** START **

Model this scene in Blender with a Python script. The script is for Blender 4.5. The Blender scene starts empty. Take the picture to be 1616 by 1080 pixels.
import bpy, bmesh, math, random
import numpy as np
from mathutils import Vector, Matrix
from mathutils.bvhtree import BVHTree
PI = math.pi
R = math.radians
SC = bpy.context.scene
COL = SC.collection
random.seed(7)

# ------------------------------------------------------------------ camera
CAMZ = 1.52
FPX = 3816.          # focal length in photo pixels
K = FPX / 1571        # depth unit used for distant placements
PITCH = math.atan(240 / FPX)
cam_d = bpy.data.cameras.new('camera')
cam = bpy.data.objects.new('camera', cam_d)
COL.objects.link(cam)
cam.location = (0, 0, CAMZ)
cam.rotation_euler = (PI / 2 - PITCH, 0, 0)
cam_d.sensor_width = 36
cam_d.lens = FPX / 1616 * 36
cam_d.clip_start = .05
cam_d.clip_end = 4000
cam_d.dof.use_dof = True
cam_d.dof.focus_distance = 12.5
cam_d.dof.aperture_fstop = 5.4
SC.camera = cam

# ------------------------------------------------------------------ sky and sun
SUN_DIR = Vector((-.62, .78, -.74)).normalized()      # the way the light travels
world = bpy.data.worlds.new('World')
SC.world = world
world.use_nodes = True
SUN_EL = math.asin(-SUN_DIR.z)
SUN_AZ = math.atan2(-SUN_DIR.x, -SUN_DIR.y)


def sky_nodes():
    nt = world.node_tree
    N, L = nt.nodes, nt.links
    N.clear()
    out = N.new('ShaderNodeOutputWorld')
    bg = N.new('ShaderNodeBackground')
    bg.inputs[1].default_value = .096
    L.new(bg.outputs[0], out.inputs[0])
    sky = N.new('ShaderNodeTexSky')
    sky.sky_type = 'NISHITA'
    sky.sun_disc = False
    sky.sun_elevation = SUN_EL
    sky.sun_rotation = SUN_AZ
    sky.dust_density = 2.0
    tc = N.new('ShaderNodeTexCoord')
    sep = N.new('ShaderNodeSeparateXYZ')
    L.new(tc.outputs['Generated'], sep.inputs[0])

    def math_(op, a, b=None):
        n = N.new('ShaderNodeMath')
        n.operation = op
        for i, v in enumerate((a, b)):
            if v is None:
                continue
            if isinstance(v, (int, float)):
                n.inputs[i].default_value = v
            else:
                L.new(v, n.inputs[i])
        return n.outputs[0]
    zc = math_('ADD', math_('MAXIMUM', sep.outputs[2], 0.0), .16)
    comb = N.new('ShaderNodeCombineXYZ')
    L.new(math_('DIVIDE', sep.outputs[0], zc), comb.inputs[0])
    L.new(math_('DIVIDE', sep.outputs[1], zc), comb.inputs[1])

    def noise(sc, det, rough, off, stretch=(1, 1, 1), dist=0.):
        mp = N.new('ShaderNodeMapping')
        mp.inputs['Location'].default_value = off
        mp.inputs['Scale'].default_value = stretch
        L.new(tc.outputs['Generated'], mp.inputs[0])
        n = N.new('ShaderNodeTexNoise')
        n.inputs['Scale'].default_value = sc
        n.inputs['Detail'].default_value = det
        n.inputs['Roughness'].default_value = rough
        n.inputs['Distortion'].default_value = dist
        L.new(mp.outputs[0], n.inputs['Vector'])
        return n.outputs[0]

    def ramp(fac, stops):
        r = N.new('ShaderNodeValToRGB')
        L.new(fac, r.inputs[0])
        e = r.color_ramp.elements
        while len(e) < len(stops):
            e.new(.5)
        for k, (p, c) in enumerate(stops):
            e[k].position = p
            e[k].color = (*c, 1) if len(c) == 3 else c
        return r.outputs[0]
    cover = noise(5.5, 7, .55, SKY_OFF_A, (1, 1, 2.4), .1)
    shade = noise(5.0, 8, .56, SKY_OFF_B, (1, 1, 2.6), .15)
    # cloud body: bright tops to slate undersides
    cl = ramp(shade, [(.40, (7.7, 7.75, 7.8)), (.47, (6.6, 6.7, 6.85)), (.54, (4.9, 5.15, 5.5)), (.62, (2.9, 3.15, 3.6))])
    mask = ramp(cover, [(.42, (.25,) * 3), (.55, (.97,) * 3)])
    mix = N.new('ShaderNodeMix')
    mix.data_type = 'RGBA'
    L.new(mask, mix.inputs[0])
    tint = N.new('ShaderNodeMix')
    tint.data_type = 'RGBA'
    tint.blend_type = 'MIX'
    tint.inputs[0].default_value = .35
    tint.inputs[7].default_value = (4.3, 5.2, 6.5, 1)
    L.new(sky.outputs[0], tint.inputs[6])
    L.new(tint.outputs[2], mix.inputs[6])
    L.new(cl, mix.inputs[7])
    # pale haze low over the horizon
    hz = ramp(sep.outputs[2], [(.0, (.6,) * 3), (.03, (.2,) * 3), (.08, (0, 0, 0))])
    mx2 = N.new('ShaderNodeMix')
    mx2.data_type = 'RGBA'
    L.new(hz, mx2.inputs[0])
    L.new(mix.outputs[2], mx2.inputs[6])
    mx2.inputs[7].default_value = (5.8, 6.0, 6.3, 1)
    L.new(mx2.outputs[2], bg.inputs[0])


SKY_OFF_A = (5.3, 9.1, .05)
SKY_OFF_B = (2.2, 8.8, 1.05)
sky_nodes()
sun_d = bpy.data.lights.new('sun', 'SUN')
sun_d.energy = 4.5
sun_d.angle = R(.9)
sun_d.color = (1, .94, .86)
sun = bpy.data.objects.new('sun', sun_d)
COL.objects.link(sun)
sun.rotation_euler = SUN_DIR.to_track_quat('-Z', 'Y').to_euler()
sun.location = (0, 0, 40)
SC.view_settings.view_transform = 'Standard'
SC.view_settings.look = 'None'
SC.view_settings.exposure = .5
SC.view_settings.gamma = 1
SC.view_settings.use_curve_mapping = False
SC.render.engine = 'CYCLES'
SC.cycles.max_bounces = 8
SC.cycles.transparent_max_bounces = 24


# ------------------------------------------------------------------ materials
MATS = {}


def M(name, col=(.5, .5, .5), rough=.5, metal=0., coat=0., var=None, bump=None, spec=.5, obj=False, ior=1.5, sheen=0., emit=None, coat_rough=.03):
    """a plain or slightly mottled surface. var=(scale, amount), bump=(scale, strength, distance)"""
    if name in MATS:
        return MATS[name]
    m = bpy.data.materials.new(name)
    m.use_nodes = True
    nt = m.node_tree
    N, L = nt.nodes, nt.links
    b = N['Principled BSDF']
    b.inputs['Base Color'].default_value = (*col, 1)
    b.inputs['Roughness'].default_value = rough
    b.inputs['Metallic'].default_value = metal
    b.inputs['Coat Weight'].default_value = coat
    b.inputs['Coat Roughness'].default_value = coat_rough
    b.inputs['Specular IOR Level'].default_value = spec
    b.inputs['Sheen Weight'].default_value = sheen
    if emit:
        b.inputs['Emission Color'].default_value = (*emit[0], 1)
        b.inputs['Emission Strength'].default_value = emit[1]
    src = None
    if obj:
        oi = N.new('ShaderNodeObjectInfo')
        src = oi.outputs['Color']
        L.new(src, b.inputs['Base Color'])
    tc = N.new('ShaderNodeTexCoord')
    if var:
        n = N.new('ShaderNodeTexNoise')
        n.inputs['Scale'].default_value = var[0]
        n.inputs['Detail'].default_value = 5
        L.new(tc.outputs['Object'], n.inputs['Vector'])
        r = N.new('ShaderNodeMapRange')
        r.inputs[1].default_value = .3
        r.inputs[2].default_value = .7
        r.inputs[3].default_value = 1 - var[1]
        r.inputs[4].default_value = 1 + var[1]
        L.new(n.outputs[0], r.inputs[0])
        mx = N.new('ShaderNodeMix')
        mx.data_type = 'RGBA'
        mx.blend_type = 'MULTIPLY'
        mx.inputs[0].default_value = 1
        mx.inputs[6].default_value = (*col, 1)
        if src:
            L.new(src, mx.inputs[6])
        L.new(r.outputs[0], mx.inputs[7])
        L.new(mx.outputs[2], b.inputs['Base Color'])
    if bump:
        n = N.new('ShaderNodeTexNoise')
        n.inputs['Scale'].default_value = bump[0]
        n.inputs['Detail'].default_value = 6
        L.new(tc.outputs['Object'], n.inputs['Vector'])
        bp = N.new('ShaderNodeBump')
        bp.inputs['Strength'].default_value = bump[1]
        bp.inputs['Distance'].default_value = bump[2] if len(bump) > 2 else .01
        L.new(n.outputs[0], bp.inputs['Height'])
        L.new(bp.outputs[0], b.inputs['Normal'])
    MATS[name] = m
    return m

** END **

### The request
Everything from the first line above up to and including the line that contains "SC.camera = cam" should be printed exactly; please print only that.

### Final result
Model this scene in Blender with a Python script. The script is for Blender 4.5. The Blender scene starts empty. Take the picture to be 1616 by 1080 pixels.
import bpy, bmesh, math, random
import numpy as np
from mathutils import Vector, Matrix
from mathutils.bvhtree import BVHTree
PI = math.pi
R = math.radians
SC = bpy.context.scene
COL = SC.collection
random.seed(7)

# ------------------------------------------------------------------ camera
CAMZ = 1.52
FPX = 3816.          # focal length in photo pixels
K = FPX / 1571        # depth unit used for distant placements
PITCH = math.atan(240 / FPX)
cam_d = bpy.data.cameras.new('camera')
cam = bpy.data.objects.new('camera', cam_d)
COL.objects.link(cam)
cam.location = (0, 0, CAMZ)
cam.rotation_euler = (PI / 2 - PITCH, 0, 0)
cam_d.sensor_width = 36
cam_d.lens = FPX / 1616 * 36
cam_d.clip_start = .05
cam_d.clip_end = 4000
cam_d.dof.use_dof = True
cam_d.dof.focus_distance = 12.5
cam_d.dof.aperture_fstop = 5.4
SC.camera = cam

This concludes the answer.